- _Task requirements_
Filter the listing and keep only the lines with the word "picture".

(Entries with scene source code)
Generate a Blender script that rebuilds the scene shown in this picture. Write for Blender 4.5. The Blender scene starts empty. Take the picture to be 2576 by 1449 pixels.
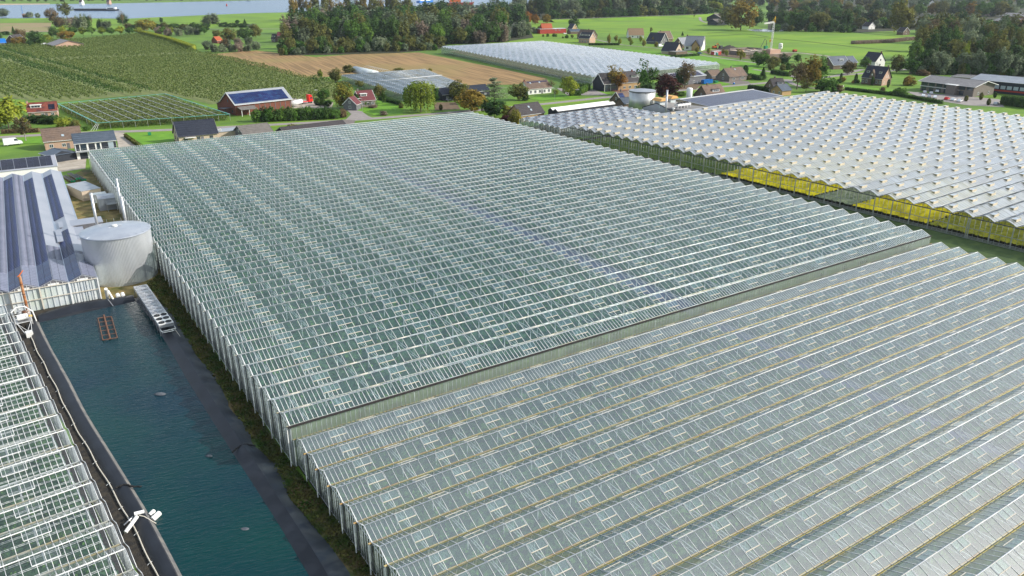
import bpy, math, random
import numpy as np
from mathutils import Matrix, Vector
R = math.radians
random.seed(7); rng = np.random.default_rng(7)
S = bpy.context.scene
COL = S.collection

# ------------------------------------------------------------------ camera, light, exposure
CAMH = 59.15; FPX = 1970.0; PITCH = R(21.65); YAW = R(33.2)
cam = bpy.data.cameras.new('camera'); camo = bpy.data.objects.new('camera', cam); COL.objects.link(camo)
camo.location = (0, 0, CAMH); camo.rotation_euler = (R(90) - PITCH, 0, -YAW)
cam.sensor_width = 36.0; cam.lens = 36.0 * FPX / 2576.0; cam.clip_start = 1.0; cam.clip_end = 12000
S.camera = camo
SUN_EL = R(31.0); SUN_AZ = YAW + R(93)          # azimuth measured clockwise from +Y
sd = Vector((math.sin(SUN_AZ) * math.cos(SUN_EL), math.cos(SUN_AZ) * math.cos(SUN_EL), math.sin(SUN_EL)))
W = bpy.data.worlds.new('World'); S.world = W; W.use_nodes = True
wn = W.node_tree; wn.nodes.clear()
sky = wn.nodes.new('ShaderNodeTexSky'); sky.sky_type = 'NISHITA'; sky.sun_disc = False
sky.sun_elevation = SUN_EL; sky.sun_rotation = SUN_AZ; sky.air_density = 1.0; sky.dust_density = 1.6; sky.ozone_density = 1.0
bg = wn.nodes.new('ShaderNodeBackground'); bg.inputs[1].default_value = 0.13
wo = wn.nodes.new('ShaderNodeOutputWorld')
tc = wn.nodes.new('ShaderNodeTexCoord'); cn = wn.nodes.new('ShaderNodeTexNoise'); cn.inputs['Scale'].default_value = 2.6; cn.inputs['Detail'].default_value = 6; cn.inputs['Roughness'].default_value = .55
cr_ = wn.nodes.new('ShaderNodeMapRange'); cr_.inputs['From Min'].default_value = .38; cr_.inputs['From Max'].default_value = .66; cr_.inputs['To Max'].default_value = .85
cm_ = wn.nodes.new('ShaderNodeMix'); cm_.data_type = 'RGBA'; cm_.inputs[7].default_value = (6.3, 6.9, 7.5, 1)
wn.links.new(tc.outputs['Generated'], cn.inputs['Vector']); wn.links.new(cn.outputs[0], cr_.inputs[0]); wn.links.new(cr_.outputs[0], cm_.inputs[0]); wn.links.new(sky.outputs[0], cm_.inputs[6])
wn.links.new(cm_.outputs[2], bg.inputs[0]); wn.links.new(bg.outputs[0], wo.inputs[0])
sl = bpy.data.lights.new('sun', 'SUN'); sl.energy = 4.2; sl.angle = R(0.55); sl.color = (1.0, 0.95, 0.87)
so = bpy.data.objects.new('sun', sl); COL.objects.link(so); so.rotation_euler = sd.to_track_quat('Z', 'Y').to_euler()
so.location = (0, 0, 200)
S.view_settings.view_transform = 'Standard'; S.view_settings.look = 'None'
S.view_settings.exposure = 0.42; S.view_settings.gamma = 1.0; S.view_settings.use_curve_mapping = False
S.render.engine = 'CYCLES'
cy = S.cycles
cy.max_bounces = 7; cy.transparent_max_bounces = 14; cy.diffuse_bounces = 2; cy.glossy_bounces = 3; cy.transmission_bounces = 2
cy.caustics_reflective = False; cy.caustics_refractive = False; cy.use_denoising = True
cy.sample_clamp_indirect = 4.0

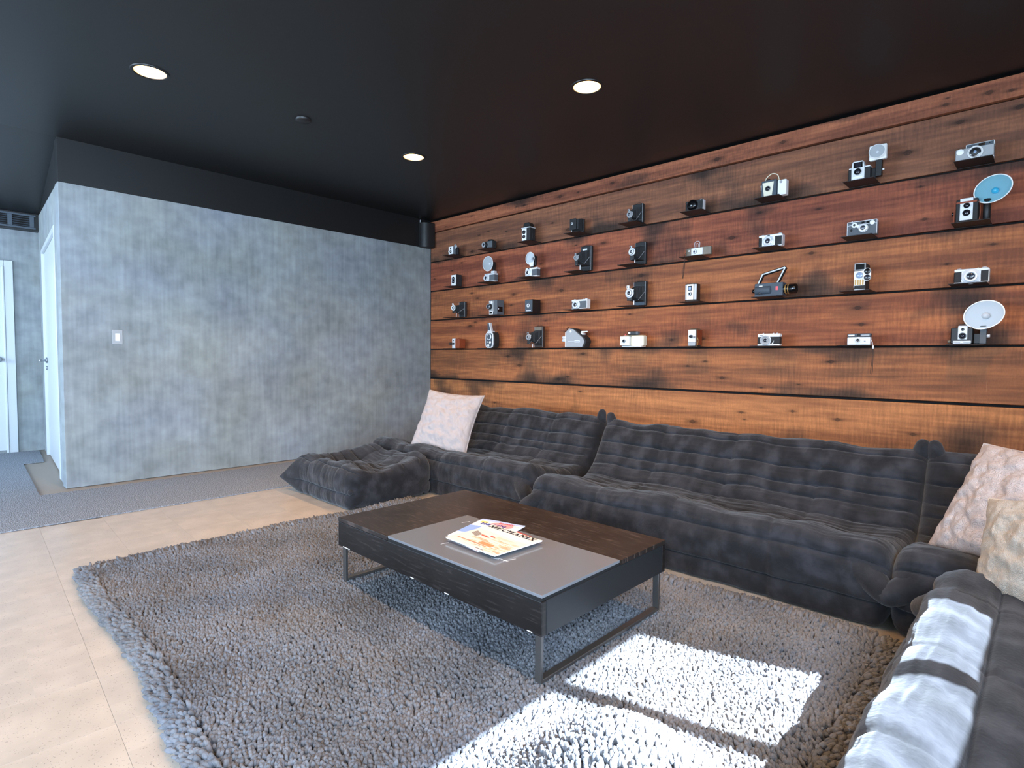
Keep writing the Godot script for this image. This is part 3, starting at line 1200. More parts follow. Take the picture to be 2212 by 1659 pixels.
const TOGO := [Vector2(0.93, 0.0), Vector2(0.985, 0.03), Vector2(1.0, 0.11), Vector2(0.995, 0.21), Vector2(0.965, 0.295), Vector2(0.90, 0.325), Vector2(0.80, 0.312), Vector2(0.66, 0.275), Vector2(0.54, 0.255), Vector2(0.45, 0.268), Vector2(0.375, 0.325), Vector2(0.31, 0.41), Vector2(0.25, 0.505), Vector2(0.205, 0.57), Vector2(0.155, 0.592), Vector2(0.105, 0.575), Vector2(0.075, 0.50), Vector2(0.05, 0.33), Vector2(0.02, 0.12), Vector2(0.03, 0.02), Vector2(0.08, 0.0), Vector2(0.5, 0.0)]


func togo(called: String, label: String, W: float, at: Vector3, turn: float, sd: int, columns: Array) -> Node3D:
	var t := thing(called, label, "sofa", at, turn)
	var seams := [Vector2(0.93, 0.0), Vector2(1.0, 0.10), Vector2(0.985, 0.255), Vector2(0.80, 0.312), Vector2(0.66, 0.275), Vector2(0.54, 0.255), Vector2(0.43, 0.28), Vector2(0.365, 0.34), Vector2(0.325, 0.39), Vector2(0.275, 0.465), Vector2(0.21, 0.565), Vector2(0.105, 0.575), Vector2(0.05, 0.33), Vector2(0.03, 0.02)]
	var u := upholstery(W, TOGO, seams, columns, [Vector2(0.275, 0.465), Vector2(0.325, 0.39), Vector2(0.365, 0.34), Vector2(0.54, 0.255)], sd)
	part("upholstery", u.mesh, M.suede, t)
	for i in columns.size() * 2:
		var b := MB.new()
		var n: Vector3 = u.pits[i][1]
		b.ball(u.pits[i][0] + n * 0.003, Vector3(0.013, 0.013, 0.009), 10)
		part("button", b, M.suede, t)
	for s in [-1.0, 1.0]:
		ear(t, Vector3(s * (W / 2 - 0.035), 0.555, 0.15), Vector3(s * 0.22, 1.0, 0.12), 0.095, 0.036)
		ear(t, Vector3(s * (W / 2 - 0.07), 0.19, 0.955), Vector3(s * 0.75, -0.42, 0.62), 0.135, 0.05)
	return t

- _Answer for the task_
Generate a Blender script that rebuilds the scene shown in this picture. Write for Blender 4.5. The Blender scene starts empty. Take the picture to be 2576 by 1449 pixels.
Keep writing the Godot script for this image. This is part 3, starting at line 1200. More parts follow. Take the picture to be 2212 by 1659 pixels.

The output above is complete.